There's a great deal of talk about bringing back the draft in the US which I don't support.  The draft didn't end the war in Vietnam or Korea.  That's a fallacy and it's what the impotent grab onto when they can deal with reality ("We bring back the draft and the streets will be flooded with protests!" No.  Didn't happen that way at all.)  But if that day ever come where conscription is reintroduced in the US, someone should ensure that the Senate and the House have to send a percentage of their members to that ongoing war.  They want a war, then fine, send 30% of the members of the House and the Senate off to battle in this war they support.  Not cushy jobs, not safe ones.  The kind where they're exposed to the roadside bombings, where they're out on patrol.

And maybe when the Congress realizes their own asses will be on the line, they'll beging to take the issue of war a lot more serioulsy than they have in the last few decades.
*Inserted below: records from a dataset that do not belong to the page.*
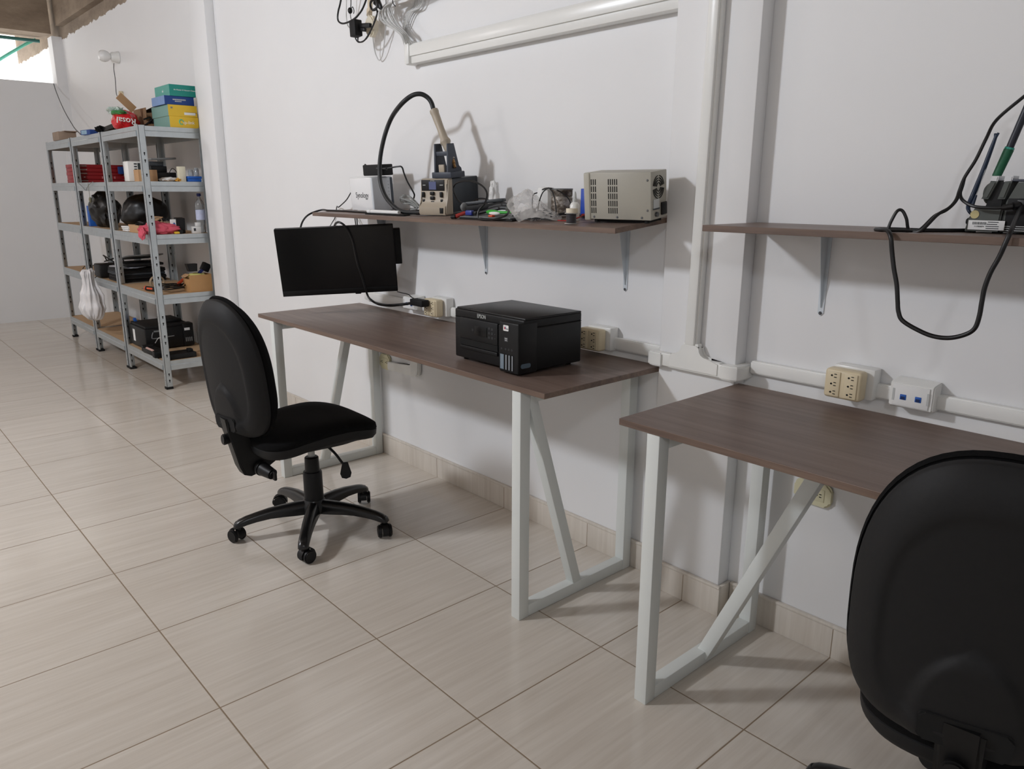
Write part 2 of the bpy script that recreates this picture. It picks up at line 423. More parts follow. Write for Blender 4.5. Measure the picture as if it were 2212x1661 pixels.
# vertical duct on the column, T piece and corner elbows around the column
t = thing('wall_duct', 'white vertical duct running up the column between the two desks', 'cable trunking', (.452, -.057, .84))
part('channel', B().bar((.452, -.069, .845), (.478, -.069, 3.14), .040, .022, up=(0, 1, 0), bev=.002), M_PVC, t)
part('cover', B().bar((.4515, -.0825, .845), (.4775, -.0825, 3.14), .034, .014, up=(0, 1, 0), bev=.006), M_PVC, t)
t = thing('trunking_joint', 'white trunking T piece wrapped around the column below the vertical duct', 'cable trunking', (.45, -.06, .765))
bT = B(); pol = [(-.075, -.022), (.105, -.022), (.105, .020), (.064, .020), (.050, .0225), (.038, .029), (.031, .039), (.0275, .052), (.0275, .064), (-.024, .064), (-.024, .052), (-.0275, .039), (-.035, .029), (-.047, .0225), (-.06, .020), (-.075, .020)]
bT.prism(pol, frame((.452, -.0575, .788), (1, 0, 0), (0, 0, 1)), .030, bev=.005)
part('tee', bT, M_PVC, t)
part('sleeve', B().box((.355, -.071, .787), (.06, .027, .040), bev=.004), M_PVC, t); part('sleeve', B().box((.56, -.071, .785), (.02, .027, .040), bev=.004), M_PVC, t)
for nm, poly in (('elbow', [(.318, -.058), (.318, 0), (.298, 0), (.293, -.06), (.299, -.083), (.32, -.091), (.352, -.091), (.352, -.058)]),
                 ('elbow', [(.5945, -.058), (.5945, 0), (.618, 0), (.622, -.06), (.616, -.083), (.597, -.092), (.565, -.092), (.565, -.058)])):
    part(nm, B().prism(poly, Matrix.Translation((0, 0, .763)), .043, bev=.004), M_PVC, t)

# ================================================================== OUTLETS
def slots(b, cx, cz, y, mi, s=1., horiz=False):
    if horiz:
        b.box((cx + .006 * s, y, cz + .005 * s), (.008 * s, .002, .0022 * s), mi=mi).box((cx + .006 * s, y, cz - .005 * s), (.008 * s, .002, .0022 * s), mi=mi)
        b.cyl((cx - .006 * s, y + .001, cz), (cx - .006 * s, y - .001, cz), .003 * s, n=12, mi=mi)
    else:
        b.box((cx - .005 * s, y, cz + .004 * s), (.0022 * s, .002, .008 * s), mi=mi).box((cx + .005 * s, y, cz + .004 * s), (.0022 * s, .002, .008 * s), mi=mi)
        b.cyl((cx, y + .001, cz - .008 * s), (cx, y - .001, cz - .008 * s), .003 * s, n=12, mi=mi)
def six_tap(x0, x1, z0, z1, label, boxx):
    cx, cz = (x0 + x1) / 2, (z0 + z1) / 2
    t = thing('surface_box', 'white surface wall box behind ' + boxx, 'wall box', (cx + .012, 0, z0))
    part('back_box', B().box((cx + .008, -.022, cz + .002), (x1 - x0 + .012, .042, z1 - z0 + .004), bev=.005), M_PVC, t)
    t = thing('outlet_tap', label, 'multi outlet', (cx, -.045, z0))
    part('housing', B().box((cx, -.066, cz), (x1 - x0, .040, z1 - z0), bev=.009, seg=3), M_CREAM, t)
    b = B().box((cx - .022, -.087, cz), (.034, .004, z1 - z0 - .012), bev=.002).box((cx + .022, -.087, cz), (.034, .004, z1 - z0 - .012), bev=.002)
    for sx in (-.022, .022):
        for k in (-1, 0, 1): slots(b, cx + sx, cz + k * .022, -.0892, 1, .78, True)
    part('socket_face', b, [M_CREAM, M_HOLE], t)
    return t
six_tap(.872, .967, .775, .852, 'cream six way outlet tap nearest the camera, above the right desk', 'the cream tap on the right desk')
t6 = six_tap(.0, .092, .767, .841, 'cream six way outlet tap partly hidden behind the black printer', 'the cream tap beside the printer')
six_tap(-.912, -.82, .770, .845, 'cream six way outlet tap with a black adapter in it, left desk', 'the cream tap holding the black adapter')
b = B().box((.952, -.0865, .815), (.012, .002, .036))
part('paper_label', b, M_WHITE, [o for o in bpy.data.objects if o.name == 'outlet_tap'][0])
def net_box(x0, x1, z0, z1, label, jacks):
    cx, cz = (x0 + x1) / 2, (z0 + z1) / 2
    t = thing('network_box', label, 'network outlet', (cx, 0, z0))
    b = B(); P = [(-.003, z0 - .003), (-.003, z1 + .004), (-.044, z1), (-.050, z1 - .004), (-.050, z0 + .004), (-.044, z0)]
    b.prism(P, frame((x0, 0, 0), (0, 1, 0), (0, 0, 1)), x1 - x0, bev=.003)
    part('housing', b, M_PVC, t)
    b = B().box((cx, -.0515, cz), (x1 - x0 - .018, .003, z1 - z0 - .012), bev=.001)
    part('face_plate', b, M_WHITE, t)
    for k, c in enumerate(jacks):
        b = B().box((cx + c, -.053, cz - .004), (.0145, .003, .0135), bev=.001)
        b.box((cx + c, -.0547, cz - .006), (.009, .001, .007), mi=1)
        part('jack', b, [M_BLUE, mat('deep_blue', (10, 40, 90), .5)], t, label='blue network jack')
    for q in (-.040, .040): part('label_window', B().box((cx + q, -.0532, cz), (.005, .001, .03)), M_LGREY, t)
    return t
net_box(1.024, 1.126, .776, .841, 'white network wall box with two blue jacks above the right desk', (-.017, .018))
tN = net_box(-1.124, -1.015, .772, .832, 'white network wall box behind the cables at the left desk', (-.017, .018))
def plate(x0, x1, z0, z1, label):
    cx, cz = (x0 + x1) / 2, (z0 + z1) / 2
    t = thing('duplex_outlet', label, 'wall outlet', (cx, 0, z0))
    part('cover_plate', B().prism(rrect(x1 - x0, z1 - z0, .018), frame((cx, 0, cz), (1, 0, 0), (0, 0, 1)), .013, bev=.005), M_IVORY, t)
    b = B().box((cx, -.0135, cz), ((x1 - x0) * .66, .003, (z1 - z0) * .55), bev=.003)
    for k in (-.02, .02): slots(b, cx + k, cz, -.0154, 1, .8, True)
    part('socket_face', b, [M_IVORY, M_HOLE], t)
plate(.785, .893, .440, .506, 'ivory double wall outlet below the right desk top')
plate(-1.40, -1.312, .443, .516, 'ivory double wall outlet below the left desk top')
# J shaped white conduit under the left desk
b = B(); pol = [(-1.318, .449), (-1.318, .487), (-1.128, .499), (-1.116, .506), (-1.112, .56), (-1.058, .56), (-1.058, .49), (-1.064, .465), (-1.085, .453)]
b.prism(pol, frame((0, -.001, 0), (1, 0, 0), (0, 0, 1)), .022, bev=.004)
solo('conduit_elbow', b, M_PVC, 'white flat conduit turning upward on the wall under the left desk', 'cable trunking')

# ================================================================== DESKS
def brace_pts(fx, p, q):
    a, b_ = at(*p, 'x', fx), at(*q, 'x', fx)
    return (a.y, a.z), (b_.y, b_.z)
def desk(x0, x1, yf, yb, frames, label):
    t = thing('work_desk', label, 'desk', ((x0 + x1) / 2, (yf + yb) / 2, 0))
    b = B().box(((x0 + x1) / 2, (yf + yb) / 2, .7415), (x1 - x0, yb - yf, .017), bev=.0012, seg=1)
    for f in b.bm.faces:
        if abs(f.normal.z) < .5: f.material_index = 1
    part('desktop', b, [M_WOOD, M_EDGE], t)
    for fx, ff, fb, br in frames:
        w = .0375; cx = fx - w / 2; zt = .7325
        part('leg', B().box((cx, ff + .02, zt / 2), (w, .04, zt), bev=.0025), M_LEG, t)
        part('leg', B().box((cx, fb - .02, zt / 2), (w, .04, zt), bev=.0025), M_LEG, t)
        part('foot_rail', B().box((cx, (ff + fb) / 2, .0205), (w - .001, fb - ff - .08, .039), bev=.0025), M_LEG, t)
        part('top_rail', B().box((cx, (ff + fb) / 2, zt - .02), (w - .001, fb - ff - .08, .039), bev=.0025), M_LEG, t)
        if br:
            (ya, za), (yb_, zb) = br
            part('brace', B().bar((cx, ya, za), (cx, yb_, zb), w - .003, .036, up=(0, 1, 0), bev=.0025), M_LEG, t)
        else:                               # this frame's brace runs sideways under the desk top
            part('brace', B().bar((cx + .005, -.29, .022), (1.022, -.29, .735), .037, .036, up=(0, 1, 0), bev=.0025), M_LEG, t)
    return t
br1R = ((-.496, .70), (-.285, .035)); br1L = ((-.16, .70), (-.33, .035)); br2L = None
desk(-1.5438, .311, -.5509, -.024, [(.2108, -.5481, -.016, br1R), (-1.395, -.5481, -.016, br1L)], 'left work desk with a dark wood top, carrying the black printer')
desk(.5985, 2.45, -.5752, -.0404, [(.7216, -.5725, -.0382, br2L), (2.36, -.5725, -.0382, br1R)], 'right work desk with a dark wood top, nearest the camera')

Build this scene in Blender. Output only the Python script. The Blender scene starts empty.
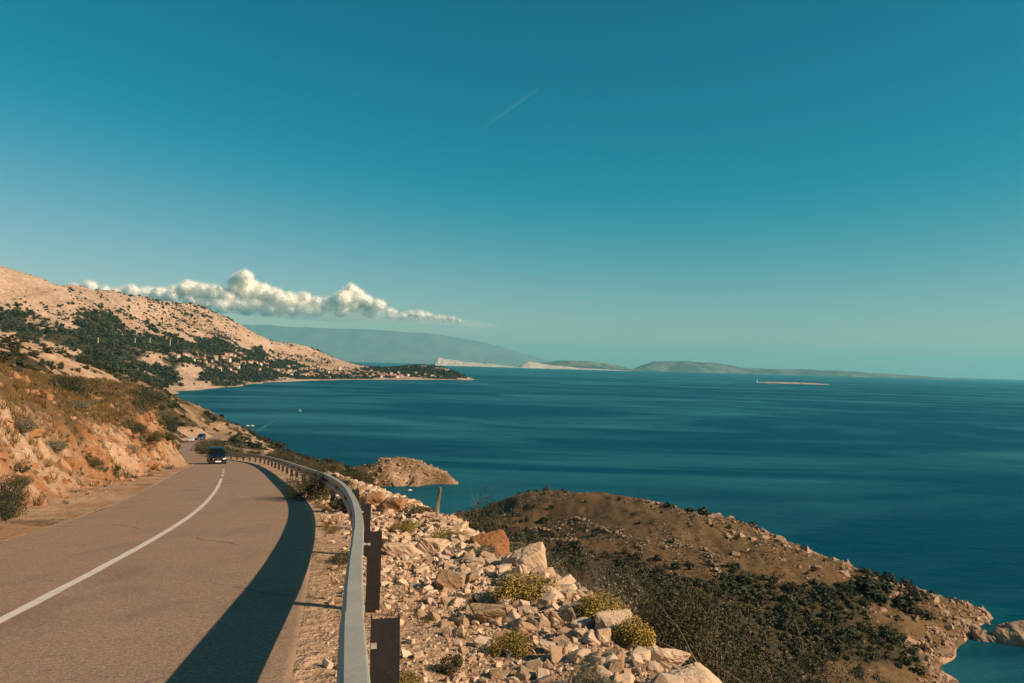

It's over, I'm done writing songs about love
There's a war going on
So I'm holding my gun with a strap and a glove
And I'm writing a song about war
And it goes
Na na na na na na na
I hate the war
Na na na na na na na
I hate the war
Na na na na na na na
I hate the war
Oh oh oh oh
-- "I Hate The War" (written by Greg Goldberg, on The Ballet's Mattachine!)


The number of US service members the Dept of Defense states died in the Iraq War is [PDF format warning] 4488.